If you’re campaigning cross-country from Nevada to South Carolina, the campaign becomes wholesale, not retail; much more likely to be dominated by candidates with the resources and fame to spread themselves across the country. Who, you innocently ask, might be the beneficiary of this? Could it be Hillary Rodham Clinton?
Mrs Clinton’s strongest admirers don’t claim she’s good at retail politics. Though few doubt her intellectual skills, she connects with ordinary voters about as well as Marie Antoinette connected with the Paris mob. But even if Mrs Clinton does not benefit directly herself, the hope among the Democratic establishment is that a national campaign will make it harder for the radical grassroots of the party to get real traction in the election.
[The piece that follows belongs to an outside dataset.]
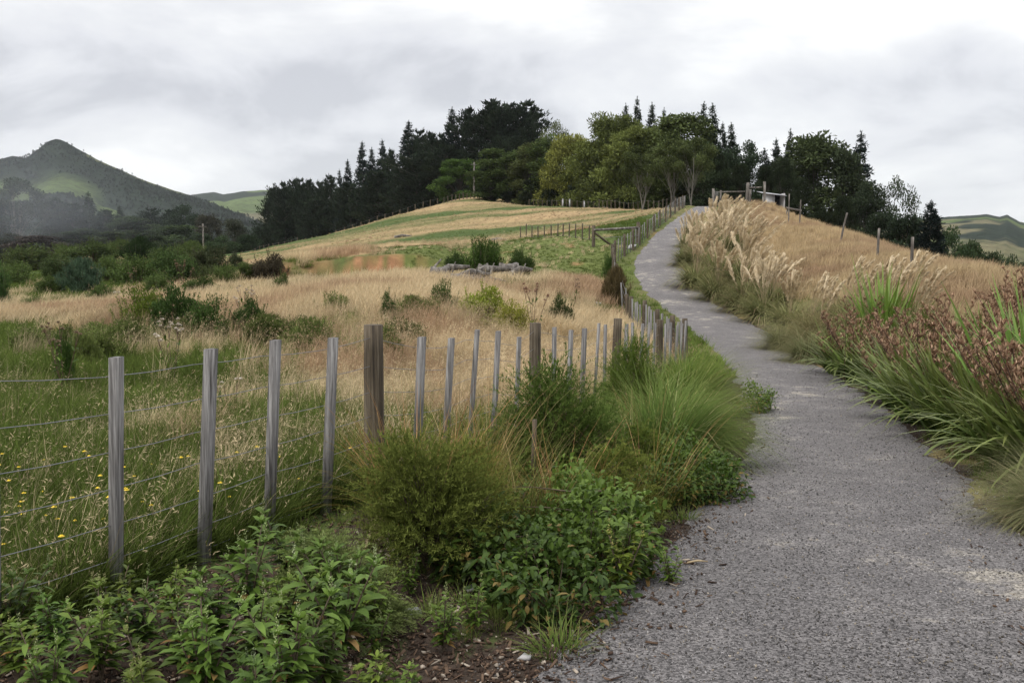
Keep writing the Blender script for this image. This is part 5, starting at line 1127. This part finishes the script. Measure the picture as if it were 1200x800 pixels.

In a state-by-state early primary process, activists can run guerrilla campaigns against frontrunners; in more widely spread, nearly simultaneous contests, their efforts are diluted. This is now acutely relevant to Democratic bosses. Even as they begin to contemplate the possibility of a rare victory in this year’s mid-term elections, they are fearful of a civil war within the party in the run-up to 2008.
Anti-Iraq-war fervour is now rampant among motivated Democrats. They have already cast off Joe Lieberman, the Connecticut senator, who lost his primary election earlier this month to an anti-war candidate. Though President Bush and the war are unpopular nationally, Democrats are terrified that voters will get the wrong message. Just as the anti-war Left of Jane Fonda became the face of the party towards the end of the Vietnam War, so the anti-war Left of Michael Moore could harm it in 2008.
Many voters simply still do not trust the Democrats to run foreign policy or national security, a truth that explains the remarkable irony at the heart of these historic changes to the Democratic electoral calendar. The Republican Party’s stewardship of the nation’s security in the past few years may have made Americans feel so unsafe that they feel they can’t entrust their defence to the Democratic Party.
That logic is enough to drive anyone to seek answers in Las Vegas.